Seanad debates

Tuesday, 1 May 2012

Report of Advisory Group to the Forum on Patronage and Pluralism in the Primary Sector: Statements, Questions and Answers

 

5:00 pm

Photo of Ruairi QuinnRuairi Quinn (Dublin South East, Labour)

I thank the Acting Chairman for his indulgence. The next step for the Department is to formulate a response to the report. This has been a useful debate in that regard. I will then bring our response to the Cabinet in order to outline how I propose to proceed formally. My intention is to implement the programme for Government by developing a White Paper on the subject. I will then convene a meeting with the 14 educational partners who have joined us on this journey to outline our thinking. I have already indicated my personal view but the final decision will be up to the Cabinet. It is more appropriate to examine the entire rule book rather than single out rule 68. I accept that rule stands out because of its subject matter but there are other rules which have become redundant. We now have legislation which was not in the Statute Book in the 1960s. A new set of regulations or guidelines underpinned by statutory law will have to be considered.

I am not in a position to answer the meaty question posed by Deputy Coghlan, however. To take the example of the school in Arklow which should be divested, how does one avoid alienating the community that sees it as part of its parish? That is where sensitivity and common sense must apply. If we can get through the process of divestment without undermining confidence or threatening participants in the education system, and do it with sensitivity, the next step in the journey will be much easier. If, for example, a school is identified as an ideal candidate to divest from a Roman Catholic ethos to Educate Together, some parents may claim they brought their children because they wanted them to complete their first Holy Communion and confirmation, and to get a Catholic ethos. As they will be out of it in three years' time, they might fully accept the necessity to move because of the majority view, but still have a difficulty owing to their justification for sending their children there. We could put a time lock on it and say that in three years from now the school will move from a Roman Catholic ethos to Educate Together. That would mean that anybody putting a child on a waiting list for that school will know that the school's ethos will change. A time dimension could be added. I am thinking aloud rather than proffering a formal policy position.

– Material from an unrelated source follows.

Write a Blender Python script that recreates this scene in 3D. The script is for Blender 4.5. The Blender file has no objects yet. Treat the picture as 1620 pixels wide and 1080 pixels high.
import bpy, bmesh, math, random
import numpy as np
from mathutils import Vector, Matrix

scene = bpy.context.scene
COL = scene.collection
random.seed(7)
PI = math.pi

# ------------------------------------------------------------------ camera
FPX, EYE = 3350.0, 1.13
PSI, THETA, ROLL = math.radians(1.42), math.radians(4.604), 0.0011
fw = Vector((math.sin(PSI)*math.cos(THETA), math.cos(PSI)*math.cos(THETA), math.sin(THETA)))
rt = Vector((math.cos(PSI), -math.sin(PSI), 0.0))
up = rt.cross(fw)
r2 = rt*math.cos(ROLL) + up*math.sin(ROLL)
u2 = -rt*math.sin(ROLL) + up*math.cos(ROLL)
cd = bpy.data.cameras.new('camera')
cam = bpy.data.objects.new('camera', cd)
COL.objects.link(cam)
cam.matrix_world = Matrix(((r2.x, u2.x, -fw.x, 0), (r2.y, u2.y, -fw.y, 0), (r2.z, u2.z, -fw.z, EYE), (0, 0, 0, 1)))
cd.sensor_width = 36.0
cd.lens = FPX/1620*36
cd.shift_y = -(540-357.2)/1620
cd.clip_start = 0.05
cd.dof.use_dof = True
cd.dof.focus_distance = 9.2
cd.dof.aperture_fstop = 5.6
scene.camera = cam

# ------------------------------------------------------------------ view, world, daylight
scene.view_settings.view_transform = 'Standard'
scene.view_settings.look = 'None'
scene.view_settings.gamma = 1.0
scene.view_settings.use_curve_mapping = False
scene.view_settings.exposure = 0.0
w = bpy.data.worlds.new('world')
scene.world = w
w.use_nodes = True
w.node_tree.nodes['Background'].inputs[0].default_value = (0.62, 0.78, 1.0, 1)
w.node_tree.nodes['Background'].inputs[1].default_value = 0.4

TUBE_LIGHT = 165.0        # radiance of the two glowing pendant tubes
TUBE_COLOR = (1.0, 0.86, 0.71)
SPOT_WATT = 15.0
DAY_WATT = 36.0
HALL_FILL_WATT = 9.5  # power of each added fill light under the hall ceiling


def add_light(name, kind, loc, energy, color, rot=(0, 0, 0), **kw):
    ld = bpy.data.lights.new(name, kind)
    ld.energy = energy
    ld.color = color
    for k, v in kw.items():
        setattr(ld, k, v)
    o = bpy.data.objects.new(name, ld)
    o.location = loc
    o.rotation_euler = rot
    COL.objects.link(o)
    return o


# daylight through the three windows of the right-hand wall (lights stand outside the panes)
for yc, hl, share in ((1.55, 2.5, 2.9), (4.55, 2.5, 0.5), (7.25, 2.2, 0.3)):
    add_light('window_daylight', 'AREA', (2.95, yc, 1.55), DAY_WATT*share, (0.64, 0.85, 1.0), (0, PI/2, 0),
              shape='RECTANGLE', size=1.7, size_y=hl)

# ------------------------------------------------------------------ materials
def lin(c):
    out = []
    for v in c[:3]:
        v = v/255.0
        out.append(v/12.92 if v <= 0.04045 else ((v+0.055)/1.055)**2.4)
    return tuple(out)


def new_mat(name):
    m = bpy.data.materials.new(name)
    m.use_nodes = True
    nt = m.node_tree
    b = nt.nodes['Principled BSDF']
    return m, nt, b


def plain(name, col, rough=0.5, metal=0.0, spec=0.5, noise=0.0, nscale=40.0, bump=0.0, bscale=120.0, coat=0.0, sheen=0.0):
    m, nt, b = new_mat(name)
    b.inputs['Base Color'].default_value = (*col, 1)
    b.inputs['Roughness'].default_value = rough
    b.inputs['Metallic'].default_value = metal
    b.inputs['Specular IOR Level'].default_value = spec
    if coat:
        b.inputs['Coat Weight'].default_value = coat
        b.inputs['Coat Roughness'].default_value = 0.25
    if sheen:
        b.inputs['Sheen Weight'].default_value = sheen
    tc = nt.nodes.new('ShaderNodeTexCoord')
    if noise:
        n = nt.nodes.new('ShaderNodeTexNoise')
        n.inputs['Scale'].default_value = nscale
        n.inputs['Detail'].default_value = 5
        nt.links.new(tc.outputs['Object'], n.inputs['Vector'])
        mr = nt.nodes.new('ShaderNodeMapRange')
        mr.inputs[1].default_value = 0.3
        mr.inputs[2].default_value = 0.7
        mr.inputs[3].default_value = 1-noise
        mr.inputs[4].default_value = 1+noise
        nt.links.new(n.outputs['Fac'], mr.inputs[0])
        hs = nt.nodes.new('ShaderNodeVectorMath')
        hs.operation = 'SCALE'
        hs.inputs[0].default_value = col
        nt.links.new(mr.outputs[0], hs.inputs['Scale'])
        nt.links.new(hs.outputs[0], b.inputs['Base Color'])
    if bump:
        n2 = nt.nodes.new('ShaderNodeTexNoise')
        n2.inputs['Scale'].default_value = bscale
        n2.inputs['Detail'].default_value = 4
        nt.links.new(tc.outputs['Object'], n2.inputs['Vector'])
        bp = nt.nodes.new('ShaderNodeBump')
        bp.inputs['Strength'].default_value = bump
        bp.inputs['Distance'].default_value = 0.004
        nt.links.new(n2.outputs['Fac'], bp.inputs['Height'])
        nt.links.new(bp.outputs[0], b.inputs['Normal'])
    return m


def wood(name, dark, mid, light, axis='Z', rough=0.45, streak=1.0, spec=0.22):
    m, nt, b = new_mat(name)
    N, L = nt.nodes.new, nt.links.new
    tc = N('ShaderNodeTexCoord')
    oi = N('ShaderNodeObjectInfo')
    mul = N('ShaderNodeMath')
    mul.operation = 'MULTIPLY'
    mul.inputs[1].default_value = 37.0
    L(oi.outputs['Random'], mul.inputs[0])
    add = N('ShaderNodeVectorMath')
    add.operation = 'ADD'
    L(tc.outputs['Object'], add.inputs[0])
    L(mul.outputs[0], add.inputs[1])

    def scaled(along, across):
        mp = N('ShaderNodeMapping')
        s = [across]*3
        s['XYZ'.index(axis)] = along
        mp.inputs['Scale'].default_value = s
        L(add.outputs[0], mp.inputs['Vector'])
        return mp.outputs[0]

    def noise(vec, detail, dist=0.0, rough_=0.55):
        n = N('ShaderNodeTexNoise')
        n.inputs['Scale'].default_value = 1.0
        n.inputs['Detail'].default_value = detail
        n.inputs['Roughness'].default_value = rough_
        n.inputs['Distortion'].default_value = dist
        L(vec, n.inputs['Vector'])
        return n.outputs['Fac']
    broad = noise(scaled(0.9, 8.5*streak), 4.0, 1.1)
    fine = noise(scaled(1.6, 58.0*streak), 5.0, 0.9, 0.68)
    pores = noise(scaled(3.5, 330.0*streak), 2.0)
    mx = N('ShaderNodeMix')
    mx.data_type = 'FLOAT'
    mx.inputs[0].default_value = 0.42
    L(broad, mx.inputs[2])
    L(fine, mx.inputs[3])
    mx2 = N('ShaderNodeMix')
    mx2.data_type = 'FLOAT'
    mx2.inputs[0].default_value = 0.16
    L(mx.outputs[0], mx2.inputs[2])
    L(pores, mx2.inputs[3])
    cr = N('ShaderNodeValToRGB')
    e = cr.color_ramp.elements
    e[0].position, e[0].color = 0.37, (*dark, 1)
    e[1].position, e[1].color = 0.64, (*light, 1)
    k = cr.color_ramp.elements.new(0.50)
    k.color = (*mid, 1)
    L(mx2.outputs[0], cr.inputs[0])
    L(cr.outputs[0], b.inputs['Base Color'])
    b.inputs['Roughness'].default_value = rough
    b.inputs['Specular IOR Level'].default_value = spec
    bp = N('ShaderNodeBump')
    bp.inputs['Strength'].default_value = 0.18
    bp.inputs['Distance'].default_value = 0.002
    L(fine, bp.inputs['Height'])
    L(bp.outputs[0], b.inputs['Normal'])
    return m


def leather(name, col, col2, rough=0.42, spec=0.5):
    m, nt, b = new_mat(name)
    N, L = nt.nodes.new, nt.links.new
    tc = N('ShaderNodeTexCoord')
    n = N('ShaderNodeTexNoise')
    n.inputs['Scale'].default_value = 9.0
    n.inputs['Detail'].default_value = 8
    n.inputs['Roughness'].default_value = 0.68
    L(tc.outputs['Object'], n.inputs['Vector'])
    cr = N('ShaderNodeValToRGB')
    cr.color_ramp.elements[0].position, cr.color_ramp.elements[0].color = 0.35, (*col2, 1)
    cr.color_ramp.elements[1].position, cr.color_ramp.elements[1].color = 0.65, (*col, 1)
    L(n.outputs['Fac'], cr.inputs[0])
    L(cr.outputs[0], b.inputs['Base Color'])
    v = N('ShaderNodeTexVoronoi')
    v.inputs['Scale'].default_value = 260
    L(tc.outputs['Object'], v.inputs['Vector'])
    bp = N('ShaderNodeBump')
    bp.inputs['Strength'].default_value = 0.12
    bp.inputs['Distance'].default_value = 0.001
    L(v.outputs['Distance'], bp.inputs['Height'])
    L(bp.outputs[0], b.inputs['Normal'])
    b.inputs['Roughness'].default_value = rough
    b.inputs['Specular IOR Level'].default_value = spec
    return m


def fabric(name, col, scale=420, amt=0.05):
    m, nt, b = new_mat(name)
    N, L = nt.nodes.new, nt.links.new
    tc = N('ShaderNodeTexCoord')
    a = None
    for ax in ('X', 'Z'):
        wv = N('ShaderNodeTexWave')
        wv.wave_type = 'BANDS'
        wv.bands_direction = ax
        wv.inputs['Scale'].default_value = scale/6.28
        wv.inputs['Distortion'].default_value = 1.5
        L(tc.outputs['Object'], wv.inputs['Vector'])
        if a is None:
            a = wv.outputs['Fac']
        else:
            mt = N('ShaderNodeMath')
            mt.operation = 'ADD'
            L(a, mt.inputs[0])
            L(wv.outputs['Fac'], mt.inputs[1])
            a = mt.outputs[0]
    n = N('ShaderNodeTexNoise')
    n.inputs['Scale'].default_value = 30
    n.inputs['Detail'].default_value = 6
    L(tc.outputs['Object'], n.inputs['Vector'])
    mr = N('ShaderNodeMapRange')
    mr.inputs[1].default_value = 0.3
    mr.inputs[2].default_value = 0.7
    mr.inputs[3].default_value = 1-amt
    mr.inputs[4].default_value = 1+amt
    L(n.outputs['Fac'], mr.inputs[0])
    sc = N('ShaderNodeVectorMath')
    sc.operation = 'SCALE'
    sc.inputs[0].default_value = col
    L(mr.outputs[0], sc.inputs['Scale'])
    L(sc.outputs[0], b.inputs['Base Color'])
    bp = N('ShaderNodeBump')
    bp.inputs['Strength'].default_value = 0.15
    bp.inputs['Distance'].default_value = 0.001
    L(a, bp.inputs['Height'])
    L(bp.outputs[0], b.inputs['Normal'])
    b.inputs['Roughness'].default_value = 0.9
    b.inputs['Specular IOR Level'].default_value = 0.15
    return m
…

This is the process of discussing the matter with different people at different times. There are many aspects to this, including the teachers. If the teachers end up being surplus to requirements they will be put on a panel for redeployment. In the five primary teacher training colleges, there has to be a way in which not only are they sensitised to world religions as mentioned earlier, but also have a qualification in the teaching of religion that will enable them to be hired by a Roman Catholic school, a Church of Ireland school, a gaelscoil, an Educate Together school or a community national school. We cannot be providing State education at the expense of the taxpayer and producing teachers who are not qualified to teach in all of our schools - that seems self-evident. That has not happened because if 92% of prospective employers are of a particular ethos, a teacher in training will naturally ensure he or she is qualified to teach in a school with that ethos. These things will need to be done carefully and together.

In a matter of weeks the Higher Education Authority will announce the appointment of a three-person body to look at all the third-level teacher education establishments - the 40 or more courses I mentioned and the schools - in order to consider how we can get some degree of rationalisation and integration without throwing the proverbial baby out with the bathwater.